TASK TO CARRY OUT -> Exactly retype the lines from the top of the data through the line containing "H_)).build('back_plate', curtm, t)", leaving out every picture.

DATASET EXCERPT ->
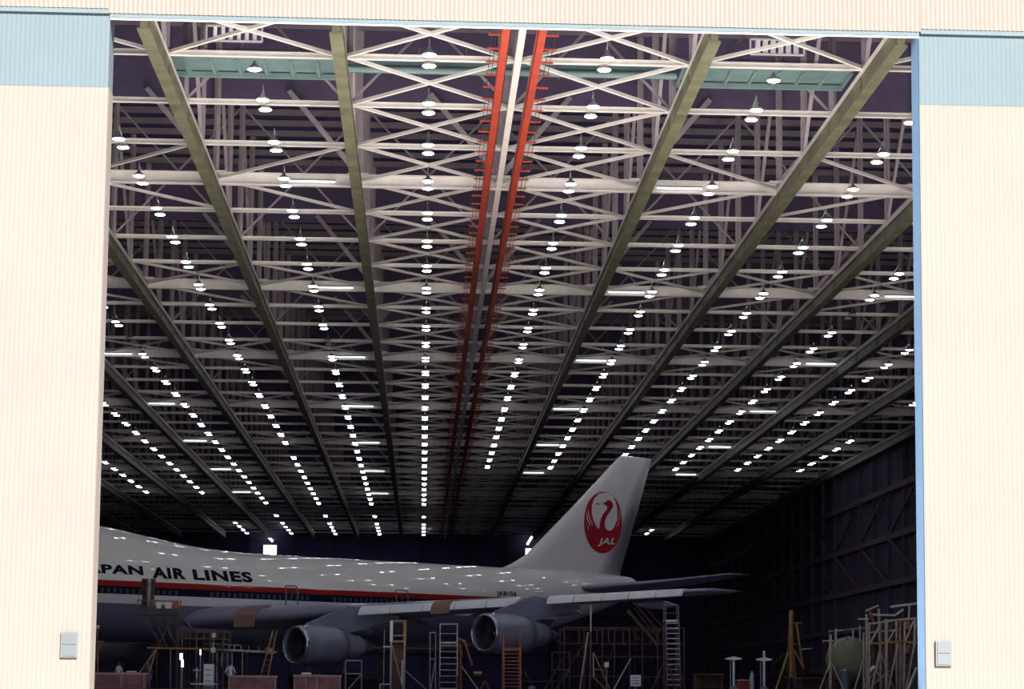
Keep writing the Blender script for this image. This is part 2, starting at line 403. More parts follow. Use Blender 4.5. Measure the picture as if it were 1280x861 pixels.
catwalk(at(200, 0, 101.5).x, GX(-1)-.15, 101.0, ZC, 'teal ribbed catwalk under the roof, left of the orange rails')
catwalk(GX(1)+.15, at(1062, 0, 101.5).x, 101.0, ZC, 'teal ribbed catwalk under the roof, right of the orange rails')
t = thing('service_duct', 'plain teal duct crossing behind the orange rails near the doorway', 'duct', (GX(-1), 102.8, ZC))
L = GX(1)-GX(-1)
MB().box((L/2, 0, .25), (L, .8, .5)).build('duct_casing', teal, t); MB().tube((0, -.5, -.05), (L, -.5, -.05), .14, 10).build('duct_pipe', tealrib, t, smooth=True)
for i in range(7): MB().bar((1+i*1.9, -.45, -.3), (1+i*1.9, -.45, .9), .04, .04).build('duct_hanger', steel2, t)
for x0, x1, y0, y1, nm in ((258, 328, 33, 50, 'left'), (938, 1005, 50, 67, 'right')):
    a = at(x0, y1, 100.0); b_ = at(x1, y0, 100.0)
    t = thing('louvre_box', 'white louvred box above the teal catwalk on the %s' % nm, 'louvre', (a.x, 100.0, a.z))
    W_ = b_.x-a.x; H_ = b_.z-a.z
    fr = MB()
    for p_, q_ in (((0, 0, 0), (W_, 0, 0)), ((0, 0, H_), (W_, 0, H_)), ((0, 0, 0), (0, 0, H_)), ((W_, 0, 0), (W_, 0, H_))): fr.bar(p_, q_, .07, .07)
    fr.build('frame', steel, t)
    for i in range(6): MB().box((W_*(i+1)/7, .1, H_/2), (.14, .2, H_-.06), rz=.3).build('louvre_blade', white, t)
    MB().box((W_/2, .3, H_/2), (W_, .04, H_)).build('back_plate', curtm, t)

# ================================================================ LAMPS
shade_p = [(.04, .34), (.07, .28), (.09, .17), (.20, .10), (.262, .0), (.25, -.01)]
dome_p = [(.25, 0), (.262, -.01), (.225, -.045), (.13, -.067), (.001, -.072)]
sh_me = MB().lathe(shade_p, 14).mesh('lamp_shade', lampsh, 'all'); di_me = MB().lathe(dome_p, 14).mesh('diffuser', lampm, 'all'); do_me = MB().lathe(dome_p, 14).mesh('diffuser', lampoff, 'all')
stm = MB().tube((0, 0, .33), (0, 0, .62), .02, 5).bar((0, 0, .60), (0, 1.66, .3), .03, .03).mesh('hanger_arm', lampsh)
stm2 = MB().tube((0, 0, .33), (0, 0, .5), .02, 5).mesh('hanger_arm', lampsh)
stm3 = MB().tube((0, 0, .33), (0, 0, .62), .02, 5).bar((0, 0, .60), (0, -1.2, .3), .03, .03).mesh('hanger_arm', lampsh)
small = MB().lathe(shade_p, 10).lathe(dome_p, 10, mi=1).tube((0, 0, .33), (0, 0, .5), .02, 4).bar((0, 0, .5), (0, 1.66, .3), .03, .03).mesh('high_bay_lamp', [lampsh, lampm], 'all')
smalloff = MB().lathe(shade_p, 10).lathe(dome_p, 10, mi=1).tube((0, 0, .33), (0, 0, .5), .02, 4).mesh('high_bay_lamp', [lampsh, lampoff], 'all')
def lamp_rows():
    out = []
    for k in range(-6, 7):
        for r in range(NR):
            if k >= 1 and r > 22 and not (k == 5 and r in (35, 36)): continue
            if k <= 0 and r in (30, 31, 33): continue
            if k == -2 and r == 20: continue
            if k == -4 and 28 <= r <= 33: continue
            if k == -5 and r > 27: continue
            if k == -6: continue
            if k == 6 and r in (15, 16, 17): continue
            if r == 0 and abs(k) >= 3: continue
            for fr in (0, 1):
                if r == 0 and k in (-1, 2) and fr == 1: continue
                x = BAY*k-.06; y = RY(r)-(1.7 if fr == 0 else -.05)
                if r == 0 and k in (-1, 2): y = RY(0)+1.2
                if inview(x, y, 23.7, 0): out.append((k, r, fr, x, y))
    return out
LR = lamp_rows()
first = {}
for k, r, fr, x, y in LR: first[k] = min(first.get(k, 99), r)
LR.sort(key=lambda q: q[4])
farmb = MB()
def rowname(k): return '%s lamp row %s of the orange rails' % (ORD[-k if k <= 0 else k-1], 'left' if k <= 0 else 'right')
for n_, (k, r, fr, x, y) in enumerate(LR):
    off = (r == 10 and k in (-1, -3)) or (r == 8 and k == 4)
    z = 23.72
    if n_ >= 300:
        farmb.lathe([(a, b_+0) for a, b_ in shade_p], 7, (x, y, z)).lathe(dome_p, 7, (x, y, z), mi=1); continue
    lab = '%s lamp, %s pair from door, %s' % ('unlit front' if off and not fr else 'unlit rear' if off else 'front' if not fr else 'rear', nth(r-first[k]), rowname(k))
    if r < 8:
        t = thing('high_bay_lamp', lab, 'lamp', (x, y, z), 'high bay lamps under the roof')
        link('lamp_shade', sh_me, t); link('diffuser', do_me if off else di_me, t); h_ = link('hanger_arm', stm if fr == 0 else stm2, t)
        if fr == 0 and y > RY(r): h_.data = stm3
    else:
        tag(link('high_bay_lamp', smalloff if off else small, None, (x, y, z)), lab, 'lamp', 'high bay lamps under the roof')
o = farmb.build('distant_lamps', [lampsh, lampm], smooth='all'); tag(o, 'the small far lamps at the back of the hangar roof', 'lamps', kind='stuff')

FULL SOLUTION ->
Keep writing the Blender script for this image. This is part 2, starting at line 403. More parts follow. Use Blender 4.5. Measure the picture as if it were 1280x861 pixels.
catwalk(at(200, 0, 101.5).x, GX(-1)-.15, 101.0, ZC, 'teal ribbed catwalk under the roof, left of the orange rails')
catwalk(GX(1)+.15, at(1062, 0, 101.5).x, 101.0, ZC, 'teal ribbed catwalk under the roof, right of the orange rails')
t = thing('service_duct', 'plain teal duct crossing behind the orange rails near the doorway', 'duct', (GX(-1), 102.8, ZC))
L = GX(1)-GX(-1)
MB().box((L/2, 0, .25), (L, .8, .5)).build('duct_casing', teal, t); MB().tube((0, -.5, -.05), (L, -.5, -.05), .14, 10).build('duct_pipe', tealrib, t, smooth=True)
for i in range(7): MB().bar((1+i*1.9, -.45, -.3), (1+i*1.9, -.45, .9), .04, .04).build('duct_hanger', steel2, t)
for x0, x1, y0, y1, nm in ((258, 328, 33, 50, 'left'), (938, 1005, 50, 67, 'right')):
    a = at(x0, y1, 100.0); b_ = at(x1, y0, 100.0)
    t = thing('louvre_box', 'white louvred box above the teal catwalk on the %s' % nm, 'louvre', (a.x, 100.0, a.z))
    W_ = b_.x-a.x; H_ = b_.z-a.z
    fr = MB()
    for p_, q_ in (((0, 0, 0), (W_, 0, 0)), ((0, 0, H_), (W_, 0, H_)), ((0, 0, 0), (0, 0, H_)), ((W_, 0, 0), (W_, 0, H_))): fr.bar(p_, q_, .07, .07)
    fr.build('frame', steel, t)
    for i in range(6): MB().box((W_*(i+1)/7, .1, H_/2), (.14, .2, H_-.06), rz=.3).build('louvre_blade', white, t)
    MB().box((W_/2, .3, H_/2), (W_, .04, H_)).build('back_plate', curtm, t)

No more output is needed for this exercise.